Kissin In The Sand sold first and Donovan said it was obvious her current owners “weren’t stopping. I went to $125,000 and they bid $130,000 and it was a matter of, ‘How far are we going to go?’

“I would’ve liked to have had them both, but I kind of liked the other filly better, so the next day (I bought Youaremycandygirl).”

The price was $150,000. Youaremycandygirl and Kissin In The Sand have battled ever since, with the former earning over $1.4 million, so far, for Donovan under the tutelage of Ron Burke.

“The fact that she was from a sister to Sweet Lou just had Ronnie’s name all over it. Ronnie is my primary trainer, but I do have other trainers. I like having the flexibility. Usually I decide after the yearling sale who is going with who, and there’s reasons, it’s not just you need a horse or something,” Donovan said.

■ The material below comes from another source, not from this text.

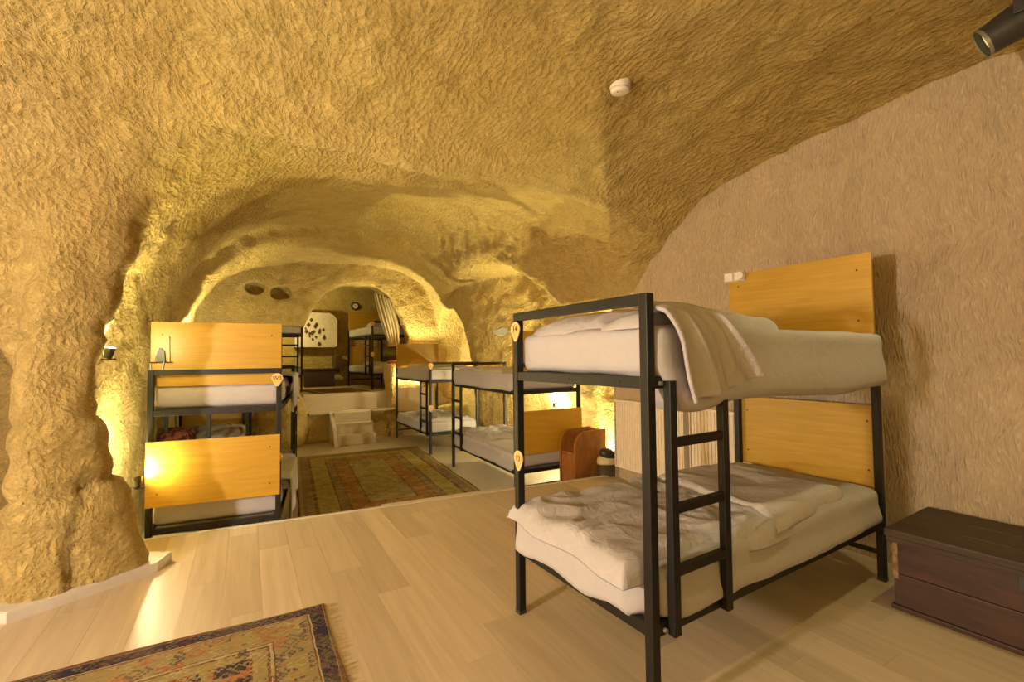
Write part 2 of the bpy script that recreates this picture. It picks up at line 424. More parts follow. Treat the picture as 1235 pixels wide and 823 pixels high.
# outward normal must point into the air
if True:
    c = V[Q].mean(1); 
V = V - vn * rel[:, None] if (vn[np.argmax(V[:, 2])][2] < 0) else V + vn * rel[:, None]
vn, fn = vnormals(V, Q)
if vn[np.argmax(V[:, 2])][2] > 0: Q = Q[:, ::-1]; vn = -vn; fn = -fn
fn = fn / np.maximum(np.linalg.norm(fn, axis=1, keepdims=True), 1e-9)
fc = V[Q].mean(1)
keep = fc[:, 2] > np.where(fc[:, 1] < 3.9, -.12, -.45)
keep &= ~((fn[:, 2] > .7) & (fc[:, 2] < -.3))
Q = Q[keep]; fc = fc[keep]; fn = fn[keep]
top = np.where(fc[:, 1] > 10.3, 2.6, 2.15)
is_ceil = (fc[:, 2] > top)
is_pil = (fc[:, 0] > -1.35) & (fc[:, 0] < -.35) & (fc[:, 1] < 4.12) & (fc[:, 1] > 3.1) & (fc[:, 2] < 1.68)
is_back = (fc[:, 1] > 9.7)
is_rear = (fc[:, 1] < -2.0)
cls = np.where(is_ceil, 0, np.where(is_pil, 1, np.where(is_back, 2, np.where(is_rear, 3, np.where(fc[:, 0] < 1.5, 4, 5)))))
def rock_part(name, k, mat, label):
    q = Q[cls == k]; u, inv = np.unique(q, return_inverse=True); inv = inv.reshape(q.shape)
    me = bpy.data.meshes.new(name)
    me.vertices.add(len(u)); me.vertices.foreach_set('co', V[u].astype(np.float32).ravel())
    me.loops.add(len(q) * 4); me.loops.foreach_set('vertex_index', inv.astype(np.int32).ravel())
    me.polygons.add(len(q)); me.polygons.foreach_set('loop_start', np.arange(0, len(q) * 4, 4, dtype=np.int32))
    me.update(calc_edges=True)
    me.polygons.foreach_set('use_smooth', [True] * len(q))
    me.normals_split_custom_set_from_vertices([tuple(map(float, n)) for n in vn[u]])
    return struct(new_obj(name, me, mat), label)
from mathutils.bvhtree import BVHTree
BVH = BVHTree.FromPolygons([tuple(map(float, p)) for p in V], [tuple(map(int, f)) for f in Q])
def near_rock(loc, dist):
    p, n, i, d = BVH.find_nearest(Vector(loc)); return p + n * dist
rock_part('ceiling', 0, ROCK, 'rough chiselled tuff vault of the cave rooms')
rock_part('wall_pillar', 1, ROCK, 'cracked rock pillar at the left of the near room')
rock_part('wall_back', 2, ROCK, 'rock end wall with arched opening into the raised back room')
rock_part('wall_rear', 3, ROCK, 'rock wall behind the viewer')
rock_part('wall_left', 4, ROCK, 'left rock wall of the cave')
rock_part('wall_rock_right', 5, ROCK, 'right rock wall with hollowed bays behind the beds')

# ------------------------------------------------------------------ plastered right wall
struct(box('wall_right', (3.64, -3.0, -.3), (3.76, 4.0, 3.35), PLASTER, None, 0.0), 'brushed beige plaster wall behind the nearest bunk bed')

# ------------------------------------------------------------------ floors
def edge_y(x): return 4.385 - .098 * x
bm = bmesh.new()
prism(bm, [(-4, -3.3), (3.66, -3.3), (3.66, edge_y(3.66)), (-1.6, edge_y(-1.6)), (-4, edge_y(-1.6))], -.40, -.012, 'z')
floor = struct(obj('floor', bm, STEPW), 'pale wood laminate floor of the near room')
PW, PLN = .192, 1.285
bm = bmesh.new(); add_box(bm, (-PW / 2 + .0003, -PLN / 2 + .0003, -.012), (PW / 2 - .0003, PLN / 2 - .0003, 0), .0006)
pl_me = bpy.data.meshes.new('plank'); bm.to_mesh(pl_me); bm.free(); pl_me.materials.append(PLANK)
row = 0; x = -2.5
while x < 3.66 - PW / 2:
    y = -1.2 - random.random() * PLN + PLN / 2
    ylo, yhi = edge_y(x - PW / 2), edge_y(x + PW / 2)
    while y - PLN / 2 < yhi - .02:
        if y + PLN / 2 < yhi:
            o = bpy.data.objects.new('plank', pl_me); COL.objects.link(o); o.parent = floor; o.location = (x, y, 0)
        else:
            a = y - PLN / 2 + .0008; bm = bmesh.new()
            prism(bm, [(-PW / 2 + .0008, a - y), (PW / 2 - .0008, a - y), (PW / 2 - .0008, yhi - y), (-PW / 2 + .0008, ylo - y)], -.012, 0, 'z')
            o = obj('plank', bm, PLANK, floor); o.location = (x, y, 0)
        y += PLN
    x += PW
# nosing strips along the step edge, in two lengths
def strip(name, xa, xb, off, wdt, z0, z1, label):
    bm = bmesh.new()
    prism(bm, [(xa, edge_y(xa) + off), (xb, edge_y(xb) + off), (xb, edge_y(xb) + off + wdt), (xa, edge_y(xa) + off + wdt)], z0, z1, 'z')
    return struct(obj(name, bm, PLINTH), label)
strip('trim_1', -1.3, 3.64, -.028, .034, -.10, .006, 'pale nosing strip along the step down')
strip('trim_2', 1.10, 2.30, .006, .075, -.06, -.002, 'short second strip under the step nosing')
bm = bmesh.new(); add_box(bm, (-3, 3.8, -.40), (4.9, 10.0, -.31)); struct(obj('floor_middle', bm, LAMF), 'lower laminate floor of the middle room')
# baseboard around the pillar foot
bm = bmesh.new()
pts = [(-1.42, 3.70), (-1.055, 3.405), (-.475, 3.735), (-.42, 3.90)]
prism(bm, pts + [(-.62, 4.02), (-1.30, 3.95)], 0, .060, 'z')
bmesh.ops.bevel(bm, geom=[e for e in bm.edges if e.verts[0].co.z > .05 and e.verts[1].co.z > .05], offset=.005, segments=2, affect='EDGES')
struct(obj('baseboard_left', bm, PLINTH), 'pale skirting round the foot of the rock pillar')
# raised back room floor, ledge and steps
bm = bmesh.new(); add_box(bm, (-.9, 10.42, .24), (4.4, 13.6, .635), .006); add_box(bm, (1.0, 10.12, .24), (2.72, 10.43, .635), .006); struct(obj('floor_back', bm, STEPW), 'raised floor of the back room')
bm = bmesh.new(); add_box(bm, (1.10, 9.86, .245), (2.78, 10.14, .285), .006); struct(obj('trim_3', bm, STEPW), 'narrow ledge below the raised floor')
st = thing('stairs', 'three pale steps cut between rock blocks up to the back room', 'stairs', (1.885, 9.6, -.31))
for k in range(3):
    zt = .195 * (k + 1); y0 = 9.30 + .2 * k
    b = box('step', (-.355, y0 - 9.6, 0), (.355, 10.1 - 9.6, zt), STEPW, st, .006)
bm = bmesh.new(); prism(bm, [(9.2 - 9.6, 0), (9.36 - 9.6, .30), (9.86 - 9.6, .60), (10.0 - 9.6, .60), (10.0 - 9.6, 0)], -.43, -.362, 'x'); obj('side_wall', bm, PLINTH, st)

# ------------------------------------------------------------------ bunk beds
W, L = .889, 1.994
PT = .040
TT, UU, LL = 1.587, 1.226, .316
def bunk(name_label, loc, rz, ladder_u, tags=(), group='black steel bunk beds with orange boards', far=False, head=TT):
    t = thing('bunk_bed', name_label, 'bunk bed', loc, rz, group)
    h = PT / 2
    for (u, v) in ((0, 0), (W, 0), (0, L), (W, L)):
        p = box('post', (u - h, v - h, 0.0), (u + h, v + h, TT if v == 0 else head), STEEL, t, .004)
        box('foot_cap', (u - h - .001, v - h - .001, 0), (u + h + .001, v + h + .001, .02), DARKP, p, .002)
    for v in (0, L):
        for z0, z1 in ((((TT if v == 0 else head) - .042), (TT if v == 0 else head)), (UU, UU + .046), (LL, LL + .046)):
            r = box('end_rail', (h, v - .018, z0), (W - h, v + .018, z1), STEEL, t, .003)
        if not far:
            for uu in (.13, W / 2, W - .13):
                s = -1 if v == 0 else 1
                bm = bmesh.new(); tube(bm, (uu, v + s * .017, UU + .023), (uu, v + s * .021, UU + .023), .006, .005, 8); obj('bolt', bm, HOLE, t)
    box('end_rail', (h, L - .012, .15), (W - h, L + .012, .175), STEEL, t, .003)
    for u in (0, W):
        for z0 in (UU, LL):
            box('side_rail', (u - .018, h, z0), (u + .018, L - h, z0 + .046), STEEL, t, .003)
    for z0 in (UU, LL):
        box('bed_base', (.03, .03, z0 + .028), (W - .03, L - .03, z0 + .044), GREYP, t, .002)
    # headboards: upper one inside the rails, lower one outside the posts
    for nm, z0, z1, v in (('upper_headboard', 1.455, 1.965, L - .036), ('lower_headboard', .535, 1.035, L + .036)):
        b = box(nm, (-.015, v - .009, z0), (W + .015, v + .009, z1), BOARD, t, .002)
        if not far:
            for uu in (.06, W - .06):
                for zz in (z0 + .1, z1 - .1):
                    bm = bmesh.new(); tube(bm, (uu, v - .0105, zz), (uu, v + .0105, zz), .006, None, 8); obj('screw', bm, HOLE, b)
    # ladder on the open long side
    s = -1 if ladder_u == 0 else 1; uo = ladder_u + s * .036
    ld = box('ladder', (uo - .016, .062, LL - .002), (uo + .016, .100, UU + .03), STEEL, t, .003)
    box('stile', (uo - .016, .385, LL - .002), (uo + .016, .423, UU + .03), STEEL, ld, .003)
    for zz in (.545, .775, 1.022):
        box('rung', (uo - .014, .100, zz - .017), (uo + .014, .385, zz + .017), STEEL, ld, .003)
    for zz in (LL + .02, UU + .02):
        bm = bmesh.new(); tube(bm, (ladder_u + s * .010, .045, zz), (ladder_u + s * .030, .045, zz), .009, None, 10); obj('ladder_bolt', bm, METAL, ld)
    for (u, vend, z, txt, rad) in tags:
        number_tag(t, u, vend, z, txt, rad)
    return t
def text_mesh(txt, size):
    cu = bpy.data.curves.new('txt', 'FONT'); cu.body = txt; cu.size = size; cu.align_x = 'CENTER'; cu.align_y = 'CENTER'; cu.extrude = .0008; cu.resolution_u = 3
    o = bpy.data.objects.new('txt', cu); COL.objects.link(o)
    bpy.context.view_layer.update()
    me = bpy.data.meshes.new_from_object(o); bpy.data.objects.remove(o); bpy.data.curves.remove(cu); return me
def drop_outline(rad, scale=1.0):
    pts = []
    for k in range(28):
        a = 2 * PI * k / 28; y = math.cos(a); m = max(0.0, -y)
        pts.append((rad * math.sin(a) * (1 - .30 * m) * scale, rad * y * (1 + .5 * m ** 1.5) * scale))
    return pts
    for k in range(0):
        a = 2 * PI * k / 28
        x = math.sin(a); y = math.cos(a)
        f = 1.0 if y > -.25 else 1.0 + .45 * ((-y - .25) / .75) ** 2.2
        g = 1.0 if y > -.25 else 1 - .55 * ((-y - .25) / .75) ** 1.5
        pts.append((x * rad * g * scale, y * rad * f * scale))
    return pts
def number_tag(t, u, vend, z, txt, rad):
    s = -1 if vend == 0 else 1
    v = vend + s * .022
    bm = bmesh.new(); prism(bm, [(u + a, z + b) for a, b in drop_outline(rad)], v, v + s * .006, 'y')
    tg = obj('number_tag', bm, TAGRIM, t); tg['label'] = 'small drop-shaped wooden number tag'
    bm = bmesh.new(); prism(bm, [(u + a, z + b) for a, b in drop_outline(rad, .80)], v + s * .005, v + s * .0075, 'y'); obj('tag_face', bm, TAGW, tg)
    if txt:
        me = text_mesh(txt, rad * 1.05); o = new_obj('tag_number', me, INK, tg)
        o.location = (u, v + s * .0085, z + rad * .05); o.rotation_euler = (PI / 2, 0, 0 if s < 0 else PI)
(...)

Meanwhile, Reclamation has quite a following in Ireland.

“They all follow the horses. They are their biggest fans. If you look, I’m not sure what it’s up to now, but it was about 8,000 views on Reclamation last race because, I think, everyone in Irish harness racing is a fan of hers and, Rebel Rouser,” Donovan said. “We’re five hours behind (Ireland) so they are getting up at three in the morning to watch the Meadowlands race. They really kind of adopted them as the Irish horses, even though they were born here and shipped over. They’ve taken possession of them.”

Just as Bill Donovan has adopted Ireland as his second home.